[start]

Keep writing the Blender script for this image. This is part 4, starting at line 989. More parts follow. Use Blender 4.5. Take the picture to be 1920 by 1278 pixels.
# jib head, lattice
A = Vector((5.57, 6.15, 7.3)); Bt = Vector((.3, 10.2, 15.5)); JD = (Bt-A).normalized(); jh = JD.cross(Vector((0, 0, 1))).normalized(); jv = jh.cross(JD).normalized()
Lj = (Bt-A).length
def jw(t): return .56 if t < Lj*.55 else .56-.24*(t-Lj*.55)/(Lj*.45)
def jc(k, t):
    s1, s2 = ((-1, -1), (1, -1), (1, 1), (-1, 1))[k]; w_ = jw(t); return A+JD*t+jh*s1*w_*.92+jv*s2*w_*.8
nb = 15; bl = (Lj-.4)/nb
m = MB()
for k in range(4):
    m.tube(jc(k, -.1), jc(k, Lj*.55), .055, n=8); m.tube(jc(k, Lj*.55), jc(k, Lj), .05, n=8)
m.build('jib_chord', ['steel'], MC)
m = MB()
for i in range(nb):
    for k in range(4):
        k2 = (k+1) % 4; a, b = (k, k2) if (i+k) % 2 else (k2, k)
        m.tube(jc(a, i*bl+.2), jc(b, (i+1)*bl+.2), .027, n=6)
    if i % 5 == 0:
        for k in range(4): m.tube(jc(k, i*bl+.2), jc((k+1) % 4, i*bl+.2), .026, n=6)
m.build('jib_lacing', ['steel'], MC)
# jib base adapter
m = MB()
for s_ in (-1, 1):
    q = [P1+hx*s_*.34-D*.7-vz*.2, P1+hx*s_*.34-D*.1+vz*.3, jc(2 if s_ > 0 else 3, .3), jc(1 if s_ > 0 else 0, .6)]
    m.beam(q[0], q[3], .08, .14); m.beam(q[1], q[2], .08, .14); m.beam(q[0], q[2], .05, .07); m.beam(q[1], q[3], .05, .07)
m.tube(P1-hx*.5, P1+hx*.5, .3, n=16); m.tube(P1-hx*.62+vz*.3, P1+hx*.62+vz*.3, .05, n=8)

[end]

■ To do ■
Copy out the material word for word and line for line.

■ The output ■
Keep writing the Blender script for this image. This is part 4, starting at line 989. More parts follow. Use Blender 4.5. Take the picture to be 1920 by 1278 pixels.
# jib head, lattice
A = Vector((5.57, 6.15, 7.3)); Bt = Vector((.3, 10.2, 15.5)); JD = (Bt-A).normalized(); jh = JD.cross(Vector((0, 0, 1))).normalized(); jv = jh.cross(JD).normalized()
Lj = (Bt-A).length
def jw(t): return .56 if t < Lj*.55 else .56-.24*(t-Lj*.55)/(Lj*.45)
def jc(k, t):
    s1, s2 = ((-1, -1), (1, -1), (1, 1), (-1, 1))[k]; w_ = jw(t); return A+JD*t+jh*s1*w_*.92+jv*s2*w_*.8
nb = 15; bl = (Lj-.4)/nb
m = MB()
for k in range(4):
    m.tube(jc(k, -.1), jc(k, Lj*.55), .055, n=8); m.tube(jc(k, Lj*.55), jc(k, Lj), .05, n=8)
m.build('jib_chord', ['steel'], MC)
m = MB()
for i in range(nb):
    for k in range(4):
        k2 = (k+1) % 4; a, b = (k, k2) if (i+k) % 2 else (k2, k)
        m.tube(jc(a, i*bl+.2), jc(b, (i+1)*bl+.2), .027, n=6)
    if i % 5 == 0:
        for k in range(4): m.tube(jc(k, i*bl+.2), jc((k+1) % 4, i*bl+.2), .026, n=6)
m.build('jib_lacing', ['steel'], MC)
# jib base adapter
m = MB()
for s_ in (-1, 1):
    q = [P1+hx*s_*.34-D*.7-vz*.2, P1+hx*s_*.34-D*.1+vz*.3, jc(2 if s_ > 0 else 3, .3), jc(1 if s_ > 0 else 0, .6)]
    m.beam(q[0], q[3], .08, .14); m.beam(q[1], q[2], .08, .14); m.beam(q[0], q[2], .05, .07); m.beam(q[1], q[3], .05, .07)
m.tube(P1-hx*.5, P1+hx*.5, .3, n=16); m.tube(P1-hx*.62+vz*.3, P1+hx*.62+vz*.3, .05, n=8)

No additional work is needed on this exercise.